"Their traumas echo off each other in a delicately crafted memory piece that, with cinematographer Fabian Gamper and editor Evelyn Rack and sound designer Billie Mind, acquires the hypnotic pull of a horror picture - like staring into a daguerreotype of the dead for too long. And it's that very sort of image Schilinski and her co-writer Louise Peter discovered when entering the abandoned farm that would become the film's shooting location and the film's central character."

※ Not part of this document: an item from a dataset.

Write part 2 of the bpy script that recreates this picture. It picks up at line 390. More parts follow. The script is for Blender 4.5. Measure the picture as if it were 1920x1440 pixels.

"Mascha Schilinski arrived in Cannes as a fully formed filmmaker with " Sound of Falling," technically her second feature after her student film, "Dark Blue Girl," which she made at the Film Academy Baden-Württemberg in Ludwigsburg. Her first film was "supposed to be released in the United States, but the film school couldn't handle [the release], and they were the producer, and they were not used to this [idea] that there is an interest from the U.S.," Schilinski said."

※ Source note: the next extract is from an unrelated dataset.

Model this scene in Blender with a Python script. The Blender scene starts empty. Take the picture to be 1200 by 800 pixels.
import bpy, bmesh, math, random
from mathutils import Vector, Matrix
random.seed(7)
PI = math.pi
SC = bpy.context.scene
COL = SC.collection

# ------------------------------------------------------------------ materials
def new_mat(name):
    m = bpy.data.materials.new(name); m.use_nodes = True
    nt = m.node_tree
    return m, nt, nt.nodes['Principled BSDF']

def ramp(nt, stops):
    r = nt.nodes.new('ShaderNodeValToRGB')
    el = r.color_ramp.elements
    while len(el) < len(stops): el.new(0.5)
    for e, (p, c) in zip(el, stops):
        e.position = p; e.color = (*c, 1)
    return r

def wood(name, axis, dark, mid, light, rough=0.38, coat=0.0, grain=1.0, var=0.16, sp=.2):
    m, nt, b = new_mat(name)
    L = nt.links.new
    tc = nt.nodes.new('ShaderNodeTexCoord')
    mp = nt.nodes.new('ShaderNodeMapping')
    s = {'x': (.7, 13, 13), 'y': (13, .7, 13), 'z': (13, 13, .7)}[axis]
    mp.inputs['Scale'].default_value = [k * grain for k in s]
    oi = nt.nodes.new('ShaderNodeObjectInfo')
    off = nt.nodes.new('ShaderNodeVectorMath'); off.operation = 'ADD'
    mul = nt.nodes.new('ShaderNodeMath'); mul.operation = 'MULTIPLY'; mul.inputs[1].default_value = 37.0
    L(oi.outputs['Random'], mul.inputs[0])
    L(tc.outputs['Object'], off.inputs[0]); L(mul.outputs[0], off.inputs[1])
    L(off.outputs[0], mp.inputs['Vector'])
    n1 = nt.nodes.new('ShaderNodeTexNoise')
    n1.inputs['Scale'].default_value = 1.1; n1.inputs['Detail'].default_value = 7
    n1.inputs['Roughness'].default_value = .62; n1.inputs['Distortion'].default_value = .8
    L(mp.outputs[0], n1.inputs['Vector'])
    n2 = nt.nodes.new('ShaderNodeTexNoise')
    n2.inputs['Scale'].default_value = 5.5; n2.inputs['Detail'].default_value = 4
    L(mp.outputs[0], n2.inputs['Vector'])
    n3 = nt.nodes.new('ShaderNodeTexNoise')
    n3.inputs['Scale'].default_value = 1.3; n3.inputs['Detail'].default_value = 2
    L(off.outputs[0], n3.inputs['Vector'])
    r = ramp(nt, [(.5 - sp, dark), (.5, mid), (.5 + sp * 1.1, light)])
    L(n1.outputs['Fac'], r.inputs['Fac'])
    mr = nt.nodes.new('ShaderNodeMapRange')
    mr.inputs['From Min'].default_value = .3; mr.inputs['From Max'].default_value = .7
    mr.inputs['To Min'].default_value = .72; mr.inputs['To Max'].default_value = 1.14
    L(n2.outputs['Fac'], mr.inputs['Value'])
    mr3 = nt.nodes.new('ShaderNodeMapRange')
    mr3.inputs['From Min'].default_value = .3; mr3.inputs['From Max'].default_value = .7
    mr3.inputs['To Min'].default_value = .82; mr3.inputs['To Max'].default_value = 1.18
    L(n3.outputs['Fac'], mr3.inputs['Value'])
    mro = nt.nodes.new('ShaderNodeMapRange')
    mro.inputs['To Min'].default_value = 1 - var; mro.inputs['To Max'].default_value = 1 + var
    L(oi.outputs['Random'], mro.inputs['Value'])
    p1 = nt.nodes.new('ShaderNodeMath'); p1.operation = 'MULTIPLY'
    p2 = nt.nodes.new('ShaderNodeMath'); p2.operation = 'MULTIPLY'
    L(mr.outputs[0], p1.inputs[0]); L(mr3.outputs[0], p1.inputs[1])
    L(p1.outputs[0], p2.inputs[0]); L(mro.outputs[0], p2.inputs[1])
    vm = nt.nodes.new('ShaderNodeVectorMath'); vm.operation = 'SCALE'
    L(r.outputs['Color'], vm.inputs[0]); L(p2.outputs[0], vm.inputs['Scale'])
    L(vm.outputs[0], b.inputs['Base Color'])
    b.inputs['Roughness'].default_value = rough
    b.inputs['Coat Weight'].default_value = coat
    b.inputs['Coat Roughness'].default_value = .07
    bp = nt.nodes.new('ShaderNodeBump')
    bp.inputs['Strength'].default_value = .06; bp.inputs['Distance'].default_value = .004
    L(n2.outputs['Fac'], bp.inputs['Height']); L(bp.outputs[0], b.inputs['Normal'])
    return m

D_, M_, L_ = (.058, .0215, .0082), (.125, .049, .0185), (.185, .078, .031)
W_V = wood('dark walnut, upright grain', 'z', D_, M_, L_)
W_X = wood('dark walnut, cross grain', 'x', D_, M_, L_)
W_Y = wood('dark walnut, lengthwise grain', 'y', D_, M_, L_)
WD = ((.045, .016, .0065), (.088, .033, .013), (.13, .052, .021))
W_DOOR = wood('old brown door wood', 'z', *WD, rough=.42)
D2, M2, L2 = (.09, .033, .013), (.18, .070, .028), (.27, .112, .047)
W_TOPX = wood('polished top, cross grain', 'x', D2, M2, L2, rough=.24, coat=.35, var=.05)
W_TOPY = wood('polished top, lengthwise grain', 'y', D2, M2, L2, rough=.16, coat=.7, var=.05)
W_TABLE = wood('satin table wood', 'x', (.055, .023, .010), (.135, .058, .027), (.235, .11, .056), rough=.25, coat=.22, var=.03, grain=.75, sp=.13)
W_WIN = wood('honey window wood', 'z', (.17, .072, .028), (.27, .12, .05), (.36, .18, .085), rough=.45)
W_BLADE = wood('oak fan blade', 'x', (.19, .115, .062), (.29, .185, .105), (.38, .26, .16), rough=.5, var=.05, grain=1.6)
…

Mascha Schilinski's Sound of Falling follows four generations of women living on the same Northern German farm from the early 1900s to the present, each bearing trauma from patriarchal violence, self-doubt, and forced sexual awakening. The central characters Alma, Erika, Angelika, and Lenka embody inherited wounds and a pervasive death wish. Cinematography, editing, and layered sound design create a hypnotic, memory-like horror atmosphere. The abandoned farm served as both shooting location and central character. The film won the Jury Prize at Cannes, represents Germany in the international feature Oscar race, and opens on MUBI in January.